Once again, the programmer had to navigate the database record by record, this time specifying which relationship to navigate as well as the direction.

Network databases had several advantages:

  • Flexibility. Multiple parent/child relationships allowed a network database to represent data that did not have a simple hierarchical structure.
  • Standardization. The CODASYL standard boosted the popularity of the network model, and minicomputer vendors such as Digital Equipment Corporation and Data General implemented network databases.
  • Performance. Despite their greater complexity, network databases boasted performance approaching that of hierarchical databases. Sets were represented by pointers to physical data records, and on some systems, the database administrator could specify data clustering based on a set relationship.

Network databases had their disadvantages, too. Like hierarchical databases, they were very rigid. The set relationships and the structure of the records had to be specified in advance. Changing the database structure typically required rebuilding the entire database.

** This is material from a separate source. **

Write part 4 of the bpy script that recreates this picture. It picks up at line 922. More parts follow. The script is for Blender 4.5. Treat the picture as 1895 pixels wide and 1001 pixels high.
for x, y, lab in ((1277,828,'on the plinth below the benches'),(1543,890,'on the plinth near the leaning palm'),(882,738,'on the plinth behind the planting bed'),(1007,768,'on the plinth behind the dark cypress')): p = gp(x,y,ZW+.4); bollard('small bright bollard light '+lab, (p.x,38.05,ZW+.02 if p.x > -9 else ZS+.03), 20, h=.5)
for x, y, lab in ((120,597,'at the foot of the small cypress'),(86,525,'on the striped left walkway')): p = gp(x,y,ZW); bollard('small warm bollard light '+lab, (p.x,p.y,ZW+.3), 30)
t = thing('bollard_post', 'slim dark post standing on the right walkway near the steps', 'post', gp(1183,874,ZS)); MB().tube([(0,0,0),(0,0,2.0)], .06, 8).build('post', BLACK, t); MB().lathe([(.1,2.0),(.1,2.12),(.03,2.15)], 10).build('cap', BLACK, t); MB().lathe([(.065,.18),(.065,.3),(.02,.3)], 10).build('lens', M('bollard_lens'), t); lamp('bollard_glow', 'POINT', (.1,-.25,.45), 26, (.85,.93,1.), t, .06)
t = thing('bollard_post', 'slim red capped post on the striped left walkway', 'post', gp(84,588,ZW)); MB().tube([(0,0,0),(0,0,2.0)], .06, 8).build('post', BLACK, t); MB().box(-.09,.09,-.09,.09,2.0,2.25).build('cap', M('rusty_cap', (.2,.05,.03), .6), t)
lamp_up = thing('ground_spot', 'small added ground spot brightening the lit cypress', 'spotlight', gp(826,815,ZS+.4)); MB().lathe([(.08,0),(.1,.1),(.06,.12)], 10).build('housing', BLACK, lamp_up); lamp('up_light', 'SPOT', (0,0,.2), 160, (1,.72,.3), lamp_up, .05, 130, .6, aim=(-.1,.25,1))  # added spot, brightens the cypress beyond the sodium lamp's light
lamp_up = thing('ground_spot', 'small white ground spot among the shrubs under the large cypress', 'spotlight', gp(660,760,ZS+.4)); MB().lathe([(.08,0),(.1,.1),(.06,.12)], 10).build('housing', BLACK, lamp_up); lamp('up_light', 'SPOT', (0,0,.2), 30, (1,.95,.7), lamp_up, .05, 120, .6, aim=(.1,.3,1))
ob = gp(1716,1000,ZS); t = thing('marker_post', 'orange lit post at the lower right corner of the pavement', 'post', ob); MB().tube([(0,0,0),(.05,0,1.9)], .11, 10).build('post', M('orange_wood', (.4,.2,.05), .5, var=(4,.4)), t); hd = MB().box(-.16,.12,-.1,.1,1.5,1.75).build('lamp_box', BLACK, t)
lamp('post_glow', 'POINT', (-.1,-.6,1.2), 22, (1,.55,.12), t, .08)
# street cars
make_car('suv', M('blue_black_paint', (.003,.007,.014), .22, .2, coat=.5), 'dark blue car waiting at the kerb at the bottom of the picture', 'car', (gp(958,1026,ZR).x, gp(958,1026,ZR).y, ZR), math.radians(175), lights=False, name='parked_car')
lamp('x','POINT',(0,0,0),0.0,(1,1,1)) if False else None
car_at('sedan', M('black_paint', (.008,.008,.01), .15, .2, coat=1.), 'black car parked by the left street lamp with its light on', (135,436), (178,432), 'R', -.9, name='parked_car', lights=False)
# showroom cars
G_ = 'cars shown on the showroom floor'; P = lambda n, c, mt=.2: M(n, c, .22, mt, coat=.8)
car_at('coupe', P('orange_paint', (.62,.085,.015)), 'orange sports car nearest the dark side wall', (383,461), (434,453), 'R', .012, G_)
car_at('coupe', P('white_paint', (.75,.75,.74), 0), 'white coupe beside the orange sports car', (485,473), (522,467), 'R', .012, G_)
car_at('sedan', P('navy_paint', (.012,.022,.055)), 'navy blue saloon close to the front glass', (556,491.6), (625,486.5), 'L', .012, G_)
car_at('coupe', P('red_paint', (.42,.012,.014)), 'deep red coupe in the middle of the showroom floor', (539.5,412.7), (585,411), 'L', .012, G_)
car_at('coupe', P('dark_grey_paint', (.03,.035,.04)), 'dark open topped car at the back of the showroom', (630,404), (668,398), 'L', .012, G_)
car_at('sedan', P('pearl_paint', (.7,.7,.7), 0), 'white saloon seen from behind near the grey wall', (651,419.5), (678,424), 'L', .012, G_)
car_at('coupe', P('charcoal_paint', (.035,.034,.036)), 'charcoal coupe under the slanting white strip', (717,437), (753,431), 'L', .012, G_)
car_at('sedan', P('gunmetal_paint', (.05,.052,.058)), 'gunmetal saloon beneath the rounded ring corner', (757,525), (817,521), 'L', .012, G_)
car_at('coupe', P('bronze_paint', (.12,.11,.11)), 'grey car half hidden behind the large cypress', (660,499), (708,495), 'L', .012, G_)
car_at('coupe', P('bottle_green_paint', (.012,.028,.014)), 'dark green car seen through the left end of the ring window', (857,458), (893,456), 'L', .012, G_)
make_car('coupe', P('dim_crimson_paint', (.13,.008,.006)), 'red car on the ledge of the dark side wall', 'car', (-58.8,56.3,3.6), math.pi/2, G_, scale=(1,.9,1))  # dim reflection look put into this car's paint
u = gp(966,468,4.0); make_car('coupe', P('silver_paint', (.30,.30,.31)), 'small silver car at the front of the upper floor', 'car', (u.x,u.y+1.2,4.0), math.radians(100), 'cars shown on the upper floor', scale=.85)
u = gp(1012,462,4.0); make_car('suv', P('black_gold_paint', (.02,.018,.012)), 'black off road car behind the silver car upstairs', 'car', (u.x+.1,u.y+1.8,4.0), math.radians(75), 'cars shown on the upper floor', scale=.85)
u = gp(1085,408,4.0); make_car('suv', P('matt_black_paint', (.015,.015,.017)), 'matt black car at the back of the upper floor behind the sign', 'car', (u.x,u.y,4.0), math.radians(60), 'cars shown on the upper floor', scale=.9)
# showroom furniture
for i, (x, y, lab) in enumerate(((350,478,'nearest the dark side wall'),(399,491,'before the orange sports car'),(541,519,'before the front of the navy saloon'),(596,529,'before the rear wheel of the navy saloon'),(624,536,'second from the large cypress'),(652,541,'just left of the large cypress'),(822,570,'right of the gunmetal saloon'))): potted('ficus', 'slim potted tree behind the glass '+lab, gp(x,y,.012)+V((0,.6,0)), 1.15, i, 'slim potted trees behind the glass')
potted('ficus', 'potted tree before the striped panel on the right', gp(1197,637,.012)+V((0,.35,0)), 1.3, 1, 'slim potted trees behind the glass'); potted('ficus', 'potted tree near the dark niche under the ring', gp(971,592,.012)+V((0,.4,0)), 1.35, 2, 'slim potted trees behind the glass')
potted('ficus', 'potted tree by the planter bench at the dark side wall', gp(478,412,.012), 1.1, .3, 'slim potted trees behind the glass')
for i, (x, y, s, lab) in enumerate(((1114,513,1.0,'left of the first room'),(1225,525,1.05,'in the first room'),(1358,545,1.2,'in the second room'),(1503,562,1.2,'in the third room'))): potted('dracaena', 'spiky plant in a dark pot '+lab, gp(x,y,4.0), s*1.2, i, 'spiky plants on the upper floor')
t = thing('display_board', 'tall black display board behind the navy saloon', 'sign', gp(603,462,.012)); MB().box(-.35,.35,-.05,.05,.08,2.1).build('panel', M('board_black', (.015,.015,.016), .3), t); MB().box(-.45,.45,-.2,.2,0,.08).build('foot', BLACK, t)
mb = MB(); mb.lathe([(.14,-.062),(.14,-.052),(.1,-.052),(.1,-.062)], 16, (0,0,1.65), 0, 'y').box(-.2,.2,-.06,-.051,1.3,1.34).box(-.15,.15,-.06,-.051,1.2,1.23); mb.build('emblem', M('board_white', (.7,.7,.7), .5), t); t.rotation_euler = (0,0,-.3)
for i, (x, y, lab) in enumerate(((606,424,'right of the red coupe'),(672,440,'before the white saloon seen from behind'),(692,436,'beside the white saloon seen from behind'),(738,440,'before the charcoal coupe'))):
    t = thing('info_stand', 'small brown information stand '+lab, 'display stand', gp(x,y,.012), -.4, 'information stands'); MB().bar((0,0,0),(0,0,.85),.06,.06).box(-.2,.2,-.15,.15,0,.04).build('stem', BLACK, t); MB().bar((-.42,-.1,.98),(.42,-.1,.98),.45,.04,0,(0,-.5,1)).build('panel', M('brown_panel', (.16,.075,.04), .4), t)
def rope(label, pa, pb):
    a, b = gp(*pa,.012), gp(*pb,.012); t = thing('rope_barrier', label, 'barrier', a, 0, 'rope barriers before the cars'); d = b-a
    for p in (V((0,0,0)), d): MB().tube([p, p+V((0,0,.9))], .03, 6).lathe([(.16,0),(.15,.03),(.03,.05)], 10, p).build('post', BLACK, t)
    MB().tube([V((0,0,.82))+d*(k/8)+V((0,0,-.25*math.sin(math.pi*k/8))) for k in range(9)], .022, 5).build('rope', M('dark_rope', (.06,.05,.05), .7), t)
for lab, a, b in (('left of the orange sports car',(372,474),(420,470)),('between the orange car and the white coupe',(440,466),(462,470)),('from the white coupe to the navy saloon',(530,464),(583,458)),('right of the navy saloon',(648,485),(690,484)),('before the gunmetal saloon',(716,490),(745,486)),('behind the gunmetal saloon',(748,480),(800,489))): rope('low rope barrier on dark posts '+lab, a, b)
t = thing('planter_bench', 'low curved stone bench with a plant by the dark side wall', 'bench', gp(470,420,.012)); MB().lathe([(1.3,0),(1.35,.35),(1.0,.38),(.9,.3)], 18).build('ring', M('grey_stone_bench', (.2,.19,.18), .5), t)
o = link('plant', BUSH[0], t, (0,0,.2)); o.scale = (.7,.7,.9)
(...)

Both hierarchical and network databases were tools for programmers. To answer a question such as “What is the most popular product ordered by Acme Manufacturing?” a programmer had to write a program that navigated its way through the database.

The backlog of requests for custom reports often stretched to weeks or months, and by the time the program was written, the information it delivered was often worthless.

The disadvantages of the hierarchical and network models led to intense interest in the new relational data model when it was first described by Dr. Codd in 1970. At first the relational model was little more than an academic curiosity. Network databases continued to be important throughout the 1970s and early 1980s, particularly on the minicomputer systems that were surging in popularity. However, by the mid-1980s, the relational model was clearly emerging as the “new wave” in data management. By the early 1990s, network databases were clearly declining in importance, and today they no longer play a major role in the database market.